Writing Your Novel: How the bird outside my window teaches us a lesson in writing and life…

Every morning when I wake, I trudge to the bathroom to empty my bladder. It is a daily activity most of us take for granted.

The house Anne and I live in was built with a standard window in the bathroom was positioned low enough to allow an unobstructed and fully-detailed vista into the bathroom, right over the tank of the toilet. If left without a treatment or a blind, the aperture would allow an unobstructed glimpse at my daily urinary activity. Since the neighbor’s house sits quite close and several of its windows are situated in fortuitous positions, if someone next door were up and about and looking out at just the opportune time, their day and their appetite for breakfast would be ruined.

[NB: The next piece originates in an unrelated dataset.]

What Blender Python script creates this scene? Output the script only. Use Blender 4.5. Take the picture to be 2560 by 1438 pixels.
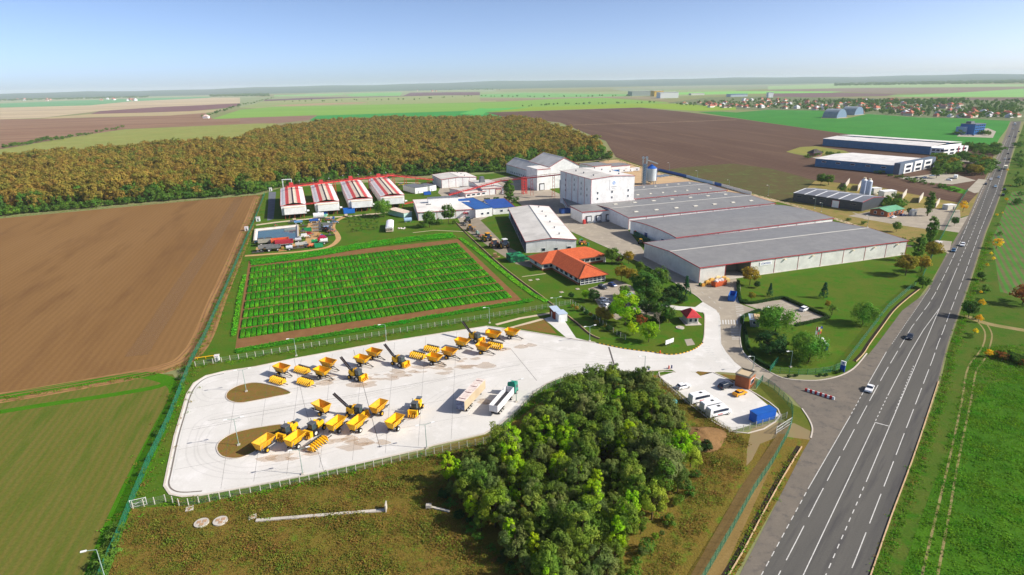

So Anne, the woman of my dreams and the person with whom I am planning on spending the rest of my days, has, with the imagination of Martha Stewart and the practicality of Bob Villa, placed a loose stained glass window, a keepsake from a former home, on the sill, blocking the lower half of the window. When I’m standing there in the morning filling the bowl and reveling in relief, still somewhere between sleep and total consciousness, I am able to look over the stained glass and out onto the world. Most days I check the skies as I mentally check off all the tasks that must be tackled in the next eighteen hours. Pages that need to be written…bills to paid…dogs to be fed…emails to be sent…

One morning several weeks ago, I noticed a bird sitting on the nearest downspout of the neighbor’s house. I’m not an ornithologist so you have to trust me. It was a bird. It had the two required wings and chicken-like feet.  It was a robin or an oriole or something close. The bird had several tendrils of material in his talons. The lots in our neighborhood are wooded; it looked to be detritus of the forest.

The creature attempted to get the long, stringy stuff to stay put on the downspout. “Cool, she’s trying to build a nest,” I thought. I could see why this perch was ideal as a nesting place. It was up high and under the eaves out of the sun and the elements. Perfect for starting a new family.

After multiple tries to position the stringy stuff, the material dropped to the ground and the bird flew off. Over the next several days I noticed, the bird doing the same thing. A new batch of stringy, branchy, woody material was flown to the downspout. And this determined bird would work at trying to get a nest started. But each time, it wouldn’t stay put and would fall harmlessly into the flower bed below. After about a week of witnessing the failures, I said, “I guess it’s not meant to be.”

Two weeks later, about a week ago, I awoke early; walked to the bathroom, looked down at the toilet and made sure my aim was true.  As my stream began to flow, I glanced out the window as the light was gaining hold of the day. “Son of a bitch!” I proclaimed out loud. “She did it!”

Sitting on the angled portion of the downspout under the eaves was a perfectly formed circular nest. I was ecstatic for the little creature. She had persevered.

The bird’s persistence had paid off. She was unrelenting in her determination. I harkened me back to the trials I encountered in getting my first book published. These tribulations and lessons I will relay to you in the coming weeks.

If you are to be a writer, get started. Sit down and write!